4 Corporate Execs Share Their Vision Of Future

NASHVILLE-Early discussions of how the corporate CU market will evolve are initially focusing on the future of payments, with some forecasting regional corporates combining to offer such services, or new CUSOs being formed to take on the task.

That's according to the leaders of four corporate credit unions who spoke with Credit Union Journal about what lies ahead as options for credit unions seeking answers as a result of the failure of U.S. Central, WesCorp, Southwest Corporate, Members United and Constitution, and the new corporate regulations that have been put in place by NCUA. While there is no clear solution, the consensus is that the remedy will come from within the credit union system, with little or assistance from vendors or banks.
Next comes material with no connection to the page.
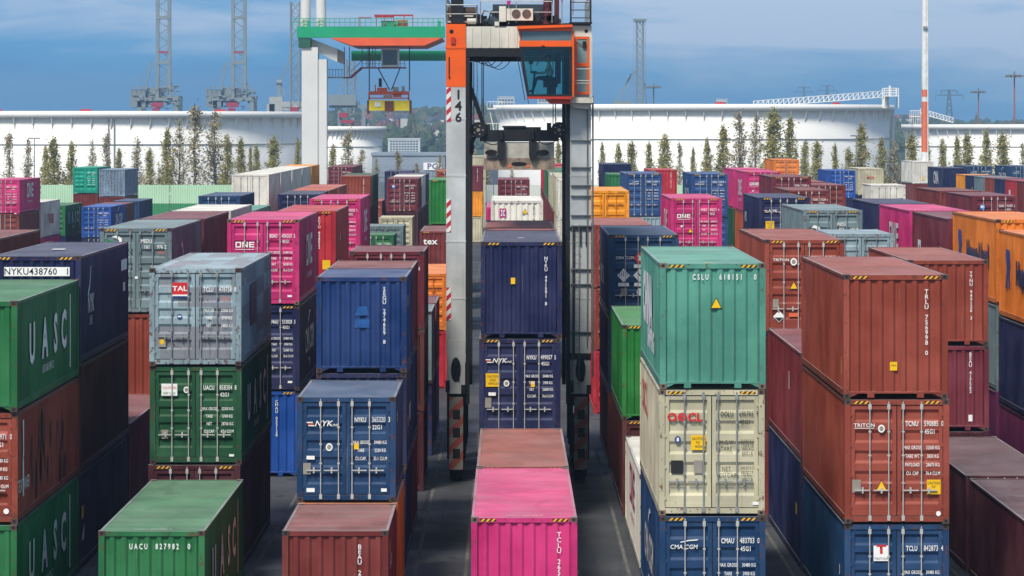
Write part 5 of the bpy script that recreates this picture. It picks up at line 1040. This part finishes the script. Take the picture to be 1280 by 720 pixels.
m1 = MB(); gbox(m1, 377, 59, 397, 300, .4, 3.4); m1.build('leg', gw, gan)
m1 = MB(); a, b = gp(397.2, 74), gp(408, 300); m1.box(a[0], b[0], .6, 3.2, b[2], a[2]); m1.build('leg_stiffener', gw, gan)
m1 = MB(); a = gp(373, 47.5); b = gp(388, 59); m1.box(a[0], b[0], .1, 3.6, b[2], a[2]); m1.build('saddle', plain('gantry_dark_green', '1f5a44', .6), gan)
m1 = MB(); a = gp(388.3, 48); b = gp(406, 74); m1.prism([(a[0], b[2] + 1.2), (b[0] + 1.4, b[2] - .3), (b[0] + 1.4, a[2] - 1.2), (a[0], a[2])], 'y', 1.7, 22); m1.build('cross_beam', gw, gan)
for x0, x1 in ((384, 381), (398, 401)): a, b = gp(x1, 33), gp(x0, -160); MB().tube((a[0], 1.0, a[2]), (b[0], 1.0, b[2]), .62, 14).build('pylon', gw, gan)
m1 = MB(); pts = [gp(*p_) for p_ in ((413, 47.3), (553, 47.3), (530, 57), (440, 57))]; m1.prism([(p_[0], p_[2]) for p_ in pts], 'y', -.25, 19); m1.build('trolley', gr_, gan)
m1 = MB(); gbox(m1, 466, 16.5, 515, 18.5, 5, 5.4)
for px in (468, 478, 490, 503, 514): gbox(m1, px, 18.5, px + 1, 33, 5, 5.4)
gbox(m1, 466, 17, 490, 20, 6, 6.4); gbox(m1, 446, 20, 462, 21, 5, 5.3); gbox(m1, 446, 20, 447, 33, 5, 5.3); m1.build('service_frame', gred, gan)
m1 = MB(); gbox(m1, 495, 23, 507, 32.9, 6, 10); m1.build('winch_house', plain('tan_winch_house', 'a8814e', .7), gan)
m1 = MB(); gbox(m1, 478, 29, 492, 32.9, 5.5, 9); a = gp(485, 29); m1.tube((a[0] - 1, 7, a[2]), (a[0] + 1, 7, a[2]), .5, 10); m1.build('motor', gm_, gan)
m1 = MB()
for px in (427, 433.5, 449.5, 463, 466, 457): gbox(m1, px, 57, px + .9, 84 if px > 440 else 95, 6, 6.2)
gbox(m1, 449, 83, 506, 84.5, 5, 8); gbox(m1, 425, 95.5, 436, 97, 5, 8); a, b = gp(436, 96), gp(450, 84); m1.bar((a[0], 5.5, a[2]), (b[0], 5.5, b[2]), .3)
a, b = gp(436, 88), gp(450, 75); m1.tube((a[0], 5.5, a[2]), (b[0], 5.5, b[2]), .05, 4)
for i in range(11): gbox(m1, 450 + i*5.4, 74, 450.6 + i*5.4, 83, 5, 5.1)
gbox(m1, 450, 74, 505, 74.7, 5, 5.1); gbox(m1, 450, 78.5, 505, 79, 5, 5.1); m1.build('stair_platform', gred, gan)
m1 = MB()
for i in range(5): gbox(m1, 409 + i*4, 86, 409.6 + i*4, 96, 4, 4.1)
gbox(m1, 408, 86, 427, 86.6, 4, 4.1); gbox(m1, 408, 95.5, 427, 97, 3.5, 5); m1.build('leg_platform', plain('grey_steelwork', '7d8588', .5), gan)
m1 = MB(); gbox(m1, 475, 59, 497, 83, 4, 7); cbn = m1.build('operator_cabin', gw, gan); MB_ = MB(); gbox(MB_, 477, 62, 495, 80.5, 3.95, 3.99); MB_.build('cabin_window', plain('dark_cabin_glass', '2a3f3e', .15, spec=.9), cbn)
gs_ = thing('crane_spreader', 'yellow and orange spreader hanging from the gantry crane on four ropes', 'spreader', (0, GD, 0))
m1 = MB(); gbox(m1, 458, 113.5, 510, 118, 6, 6.8); gbox(m1, 458, 121.5, 510, 123, 6, 6.4); gbox(m1, 458, 105, 460, 126, 6, 6.6) if False else None
for px in (458, 508): gbox(m1, px, 118, px + 2, 125, 6, 6.6)
gbox(m1, 466, 105, 467.5, 113.5, 6.2, 6.5); gbox(m1, 469, 109, 482, 113.5, 6.2, 6.7); gbox(m1, 489, 117, 500, 121, 6, 6.6); m1.build('head_frame', gr_, gs_)
m1 = MB(); gbox(m1, 489, 108, 496, 113.4, 6.2, 7); gbox(m1, 500, 107, 504, 113.4, 6.2, 7); gbox(m1, 477, 118.5, 488, 121.4, 6.2, 7); m1.build('hydraulic_unit', M['weathered'], gs_)
m1 = MB(); gbox(m1, 459, 125, 510, 138, 5.6, 7.6); m1.build('telescopic_beam', gy, gs_)
m1 = MB(); gbox(m1, 479, 126, 490, 139.5, 5.3, 5.6); of_ = plain('oxide_dark_steel', '6a3a28', .7); m1.build('centre_joint', of_, gs_)
for px in (456.5, 510): m1 = MB(); gbox(m1, px, 125, px + 2.5, 142, 5.6, 7.6); m1.build('corner_flipper', of_, gs_)
m1 = MB(); gbox(m1, 466, 127.5, 474, 133, 5.5, 5.6); m1.build('white_plate', M['white_ink'], gs_)
m1 = MB()
for (a0, b0, a1, b1) in ((459, 57, 459, 113), (510, 57, 510, 113), (470, 84, 485, 112), (498, 84, 487, 112)):
    a, b = gp(a0, b0), gp(a1, b1); m1.tube((a[0], 6.3, a[2]), (b[0], 6.3, b[2]), .07, 5)
m1.tube(tuple(Vector(gp(473, 97)) + Vector((0, 6.3, 0))), tuple(Vector(gp(473, 108)) + Vector((0, 6.3, 0))), .2, 6); m1.build('ropes', M['dark_metal'], gs_)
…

There may also be aggressive plays from strong corporates to pick up pieces left behind by the demise of U.S. Central, WesCorp, Southwest Corporate FCU, Members United Corporate FCU, and Constitution Corporate FCU. But those who spoke with Credit Union Journal do not expect any of that to begin soon, and certainly not ahead of corporates securing permanent membership capital and retooling their operations to improve efficiencies.

"The options are wide open now," said Rick Veach, president of Volunteer Corporate CU. "It's hard to say what will happen. There is a lot of talk going on with a lot of different parties."

Veach believes something "interesting" will come from the operations of the failed corporates simply because they control large volumes of payments. "If those can be put together, maybe not all together but combined with other corporates, a very efficient system could be assembled."

Sources agreed that vendors, such as data processors, cannot offer the scale needed to deliver the most cost-effective solutions. "The best answers lie with what is left of the corporates, because we have a tremendous amount of expertise among all of us, and we offer the greatest potential to help credit unions keep costs low," concluded Veach.

In Birmingham, Ala., Corporate America President Thomas Bonds does not rule out the possibility that members of the conserved corporates may form a new corporate credit union. "They will have to recapitalize and there will be hurdles to jump through. But that is where some folks are leaning right now."

Bonds said CUSOs formed as the result of collaboration between natural-person CUs and corporate credit unions could emerge. "You can go the CUSO route, but the CUSO must have access to the Federal Reserve system through some type of financial institution."

In Tallahassee, Fla., Southeast Corporate FCU President Brad Miller sees payment services CUSOs as a strong likelihood. "My hope is that collectively, as a corporate system, we can deliver a payment CUSO that keeps volume aggregated and the continuity of services within the credit union system."

To get there, surviving corporates must follow the letter of the new corporate rule and gain efficiencies. According to Miller, that means consolidating some back-office functions. "We have to run more efficient shops and find areas where we can streamline operations to provide greater value to natural-person credit unions. That is the best solution, in my opinion-a little easier said than done. But hopefully we are evolving toward that."

Lee Butke, CEO of Corporate One FCU, Columbus, Ohio, believes strongly that corporates-using their own balance sheet-can become reliable and effective liquidity providers, especially when interest rates eventually rise and spreads narrow. "For example, Corporate One is not using U.S. Central. Our balance sheet now hovers at $3 billion. We have lines of credit that are established and tested quarterly, and total over $1 billion. We have that ready and waiting for the credit union movement. That is a critical need that together, as a network, we need to formally address."